There are some reasons for those concerns.

“(Middle school) is the time when we start to see a lot of the achievement gap widening, and that's when we can start predicting high school dropout rates because of students' experiences in middle school,” said Lewis, who is working on a master’s degree in higher education at the University of South Carolina.

This isn’t a Bibb County school issue but one that schools see nationally.

Last fall during his senior year at Mercer University, Lewis researched the problem, interviewed 20 local stakeholders and landed on a possible solution: having some schools house kindergarten through eighth graders. Lewis said studies done in Florida, New York City and Texas showed that students performed better in K-8 schools than in traditional K-5 and then 6-8 models.

He explained the difference this way. “You take the student out of a fifth-grade elementary school where it's very family-like, it's small. They've grown up there. They know the teachers, they know the principal, the families know the school, you know your classmates,” Lewis said.

The middle school is often larger and a different environment from the familiarity of elementary school, he said.

“You don't feel known, you don't feel in some ways safe,” Lewis said. “It's no wonder the academic achievement begins to fall because you take them out of an environment where they're known and where they're cared for into a larger environment where it's much easier to get lost.”

That’s Lewis’ best guess at any rate.

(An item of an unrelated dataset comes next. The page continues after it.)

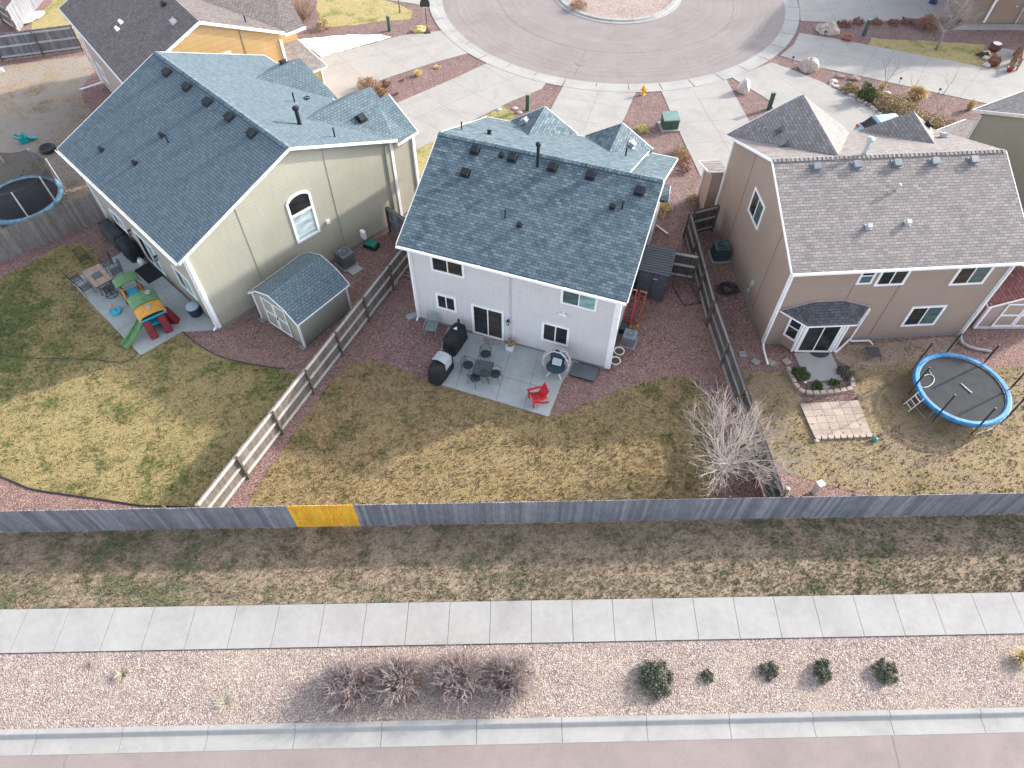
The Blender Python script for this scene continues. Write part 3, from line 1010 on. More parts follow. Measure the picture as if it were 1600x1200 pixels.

He said there is a need for a national study focused on this cohort and its advantages. At one time, Bibb schools followed a kindergarten through sixth-grade model, but shifted away from it in the early 2000s because of state funding formulas.

Funding plays a role

Ron Collier, the chief financial officer for the Bibb schools, said schools could earn one teacher for every 20 students with the middle school model.

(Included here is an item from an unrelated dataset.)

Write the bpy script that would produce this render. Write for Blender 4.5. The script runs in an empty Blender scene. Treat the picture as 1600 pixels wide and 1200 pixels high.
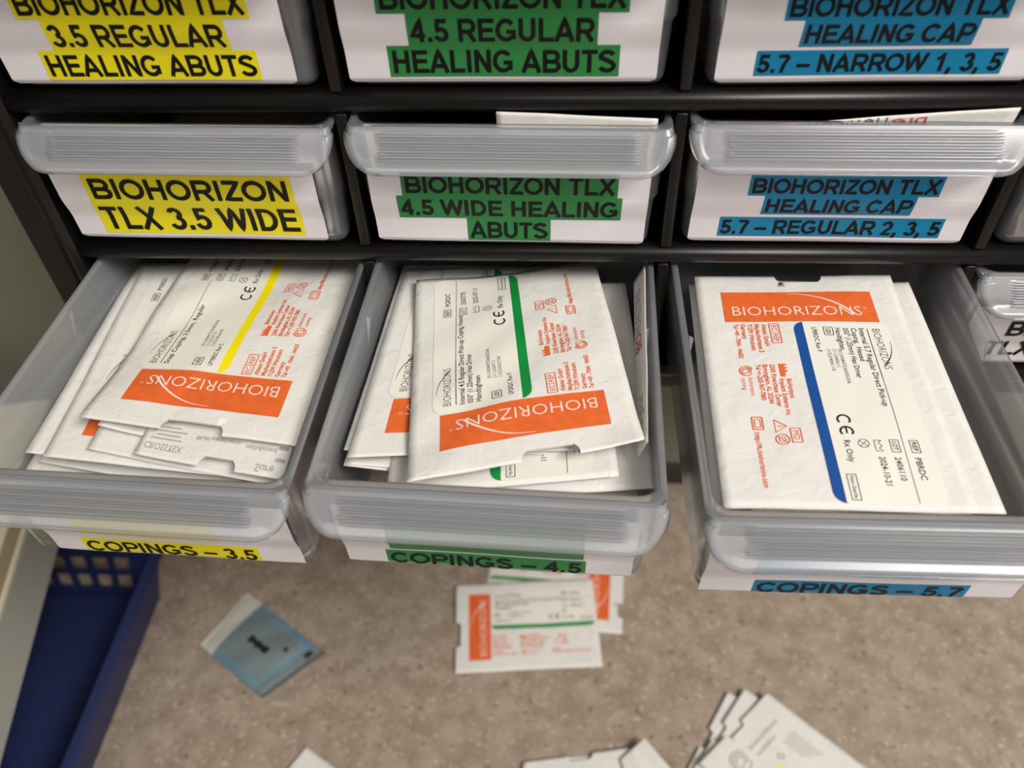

“You had middle grades (7-8) and you have middle school (6-8) and … the state was moving everybody toward that, so we eventually got there,” Collier said. “It appeared we could get more funding through the 6-8 format.”

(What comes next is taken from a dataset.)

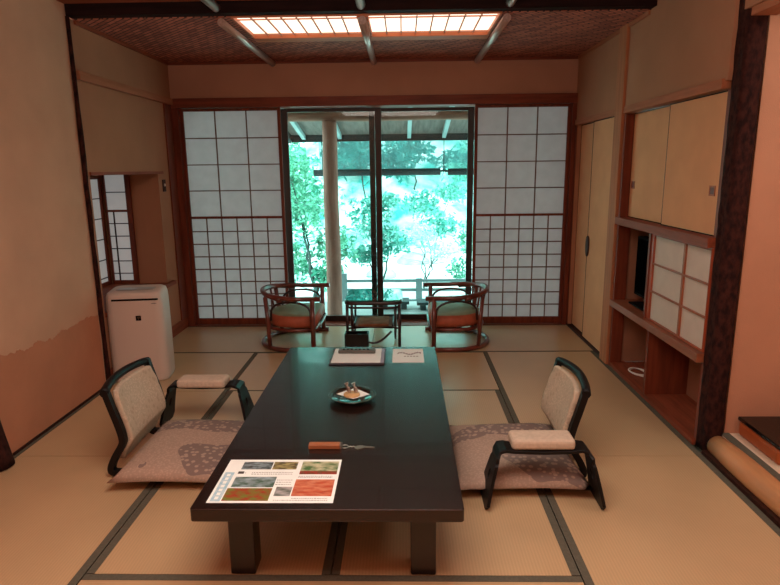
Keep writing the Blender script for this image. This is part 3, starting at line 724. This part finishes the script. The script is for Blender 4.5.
# ------------------------------------------------------------------ air purifier
ap = thing('air_purifier', (-1.832, 3.98, 0), 'tall white air purifier standing against the left wall', 'air purifier')
def ppz(z): return 1-.0*z
def prof_ap(s):
    return rrect(-.19*s, .19*s, -.125*s, .125*s, .06, 6)
pa = prof_ap(1); vs = []; lv = [(0.0, .95), (.012, .985), (.03, 1), (.30, 1), (.56, .985), (.60, .97), (.622, .93), (.63, .86), (.632, .7)]
rot = math.radians(8)
for (z, s) in lv:
    for (x, y) in pa:
        x, y = x*s, y*s; zz = z - (.018*( -y/.125)*.5 if z > .5 else 0)
        vs.append((-1.832+x*math.cos(rot)-y*math.sin(rot), 3.98+x*math.sin(rot)+y*math.cos(rot), zz))
n = len(pa); fs = [(i*n+k, i*n+(k+1) % n, (i+1)*n+(k+1) % n, (i+1)*n+k) for i in range(len(lv)-1) for k in range(n)]
m = MB().add(vs, fs, 0, True); m.f += [list(range(n))[::-1], [(len(lv)-1)*n+k for k in range(n)]]; m.mi += [0, 0]; m.sm += [False, True]
build(m, 'body', M['white_plastic'], ap)
def apt(x, y, z): return (-1.832+x*math.cos(rot)-y*math.sin(rot), 3.98+x*math.sin(rot)+y*math.cos(rot), z)
def apbox(x0, x1, y0, y1, z0, z1):
    m = box(x0, x1, y0, y1, z0, z1); m.v = [apt(*v) for v in m.v]; return m
build(apbox(-.135, .165, -.1275, -.118, .572, .584), 'air_slot', M['dark_plastic'], ap, bevel=.003)
e = build(apbox(.012, .046, -.1268, -.122, .435, .468), 'emblem', M['dark_plastic'], ap)
g = MB()
for (a, b) in ((.010, .458), (.017, .458), (.024, .458), (.0135, .451), (.0205, .451), (.017, .444)):
    g.box(a+.010, a+.014, -.1273, -.1266, b-.002, b+.002)
g.v = [apt(*v) for v in g.v]; build(g, 'emblem_mark', M['gold'], e)
g = MB()
for k in range(5): g.box(.12+k*.007, .125+k*.007, -.1265, -.122, .548, .551)
g.v = [apt(*v) for v in g.v]; build(g, 'small_print', M['grey_plastic'], ap)
build(apbox(-.12, .12, -.05, .06, .6325, .6345), 'control_panel', mat('pale_control_panel', (170, 178, 178), .3), ap)

# ------------------------------------------------------------------ rattan armchairs
def arc_pts(cx, cy, r, ry, xf, z, n=22, dz=0):
    """C shape opening towards +x"""
    P = [(cx+xf, cy-ry, z)]
    for k in range(n+1):
        a = -PI/2-PI*k/n; P.append((cx+r*math.cos(a), cy+ry*math.sin(a), z+dz*math.sin(PI*k/n)))
    P.append((cx+xf, cy+ry, z)); return P
def rattan_chair(cx, cy, label):
    t = thing('rattan_armchair', (cx, cy, 0), label, 'armchair', 'low rattan armchairs by the window')
    build(MB().tube(arc_pts(cx, cy, .295, .32, .21, .019), .0185, 10), 'base_ring', M['rattan'], t)
    build(MB().tube(arc_pts(cx, cy, .28, .29, .23, .425, dz=.02), .019, 10), 'arm_ring', M['rattan'], t)
    m = MB(); P = arc_pts(cx, cy, .284, .292, .0, .40, dz=.055); m.tube(P[3:-3], .019, 10)
    build(m, 'back_rail', M['rattan'], t)
    for sg in (-1, 1):
        build(MB().tube([(cx+.165, cy+sg*.305, .03), (cx+.165, cy+sg*.292, .42)], .019, 10), 'leg', M['rattan'], t)
        build(MB().tube([(cx-.195, cy+sg*.245, .03), (cx-.205, cy+sg*.225, .22), (cx-.225, cy+sg*.20, .425)], .018, 10), 'leg', M['rattan'], t)
        P = []
        for k in range(13):
            a = PI*k/12; x = cx-.015+.165*math.cos(a)*1.0; z = .27+.125*math.sin(a)**.6 if 0 < k < 12 else .24
            P.append((x, cy+sg*(.285-.05*(k/12)), z))
        build(MB().tube(P, .0095, 8), 'brace', M['rattan_dark'], t)
    # slender back spindles
    for k in (-1, 0, 1):
        a = PI+k*.42; build(MB().tube([(cx+.235*math.cos(a), cy+.235*math.sin(a), .2), (cx+.275*math.cos(a), cy+.28*math.sin(a), .435)], .009, 8), 'spindle', M['rattan'], t)
    D = [(cx+.19, cy-.265)]+[(cx+.25*math.cos(-PI/2-PI*k/18), cy+.265*math.sin(-PI/2-PI*k/18)) for k in range(19)]+[(cx+.19, cy+.265)]
    build(MB().tube([(a, b, .165) for a, b in D], .014, 8, closed=True), 'seat_frame', M['rattan'], t)
    c0 = Vector((cx-.0, cy)); 
    def rows(lst, mi):
        m = MB(); vs = []; n = len(D)
        for (s, z) in lst:
            for (a, b) in D: vs.append((c0.x+(a-c0.x)*s, c0.y+(b-c0.y)*s, z))
        fs = [(i*n+k, i*n+(k+1) % n, (i+1)*n+(k+1) % n, (i+1)*n+k) for i in range(len(lst)-1) for k in range(n)]
        m.add(vs, fs, mi, True); m.f.append([(len(lst)-1)*n+k for k in range(n)]); m.mi.append(mi); m.sm.append(True)
        return m
    s = build(rows([(.90, .18), (.97, .19), (1.0, .215), (.99, .245), (.94, .268), (.85, .278)], 0), 'seat_cushion', M['seat_cloth'], t)
    build(rows([(.90, .2745), (.84, .281), (.6, .290), (.3, .292), (.1, .292)], 0), 'cushion_top_sheen', M['seat_top'], s)  # top layer carrying the painted window reflection
    return t
rc = rattan_chair(-.88, 4.83, 'low round-backed rattan armchair left of the small glass table')
dup(rc, (.40, 4.83, 0), PI, 'low round-backed rattan armchair right of the small glass table')

# ------------------------------------------------------------------ side table
st = thing('side_table', (-.245, 4.87, 0), 'small dark rattan side table with a glass top by the window', 'side table')
a0, a1, b0, b1 = -.475, -.015, 4.64, 5.10
build(MB().prism(rrect(a0, a1, b0, b1, .07, 6), .383, .392), 'glass_top', M['table_glass'], st)
build(MB().tube([(x, y, .366) for x, y in rrect(a0+.01, a1-.01, b0+.01, b1-.01, .06, 6)], .0165, 8, closed=True), 'rim', M['rattan_dark'], st)
build(MB().tube([(x, y, .325) for x, y in rrect(a0+.025, a1-.025, b0+.025, b1-.025, .05, 5)], .009, 8, closed=True), 'lower_rim', M['rattan_dark'], st)
for (x, y) in ((a0+.02, b0+.02), (a1-.02, b0+.02), (a0+.02, b1-.02), (a1-.02, b1-.02)):
    build(MB().tube([(x, y, .0015), (x, y, .355)], .0125, 10), 'leg', M['rattan_dark'], st)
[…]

The middle school model of grades 6 to 8 is by far the most popular in Georgia, with 433 schools using that grouping, according to the Georgia Department of Education. Only 30 schools follow a K-8 model, and all but three of those are charter schools.

“A lot of people will tell you that whenever you transition from one school to another, that's when you get into trouble — from fifth to sixth and eighth to ninth,” Jones said. “When you have a K-8, you eliminated one of those. That's what they're looking for, and their belief is that you've created a climate and culture at the school where the students are more comfortable with.”

Jones said the K-8 model isn’t something the Bibb school system is considering, as it would create special challenges with the large age range in one school. Older and younger students would need better separation, principals would need to be prepared for both age groups, and middle school students could see athletic opportunities limited at a smaller school, he said.

Instead, Bibb County schools are using a range of supports to ease the move to middle school.

“We have to show we have a better transition from elementary to middle,” Jones said. “We have to be able to show that middle school academics will continue to improve.”

Bibb County is focusing on continuity of programs among all of the schools, such as the Leader in Me and Positive Behavioral Interventions & Support. They’ve also moved elementary school principals to a feeder middle school to provide a familiar face for new sixth-graders to look up to.

The school system also is focused on six to 12 complexes that put middle and high schools in close proximity. That allows principals to work together and lets students get familiar with staff and the rules and routines of campus, said Stephanie Hartley, the system's spokesperson.

"We're trying to eliminate that eight-nine transition by having those combined campuses,” Jones said. “We're not there yet with that. In some cases, if there is concern about their child attending a larger school, that larger school is really going to be high school, and we'll see what we can do to address that.

"While we do see the numbers come back, we don't get them all back."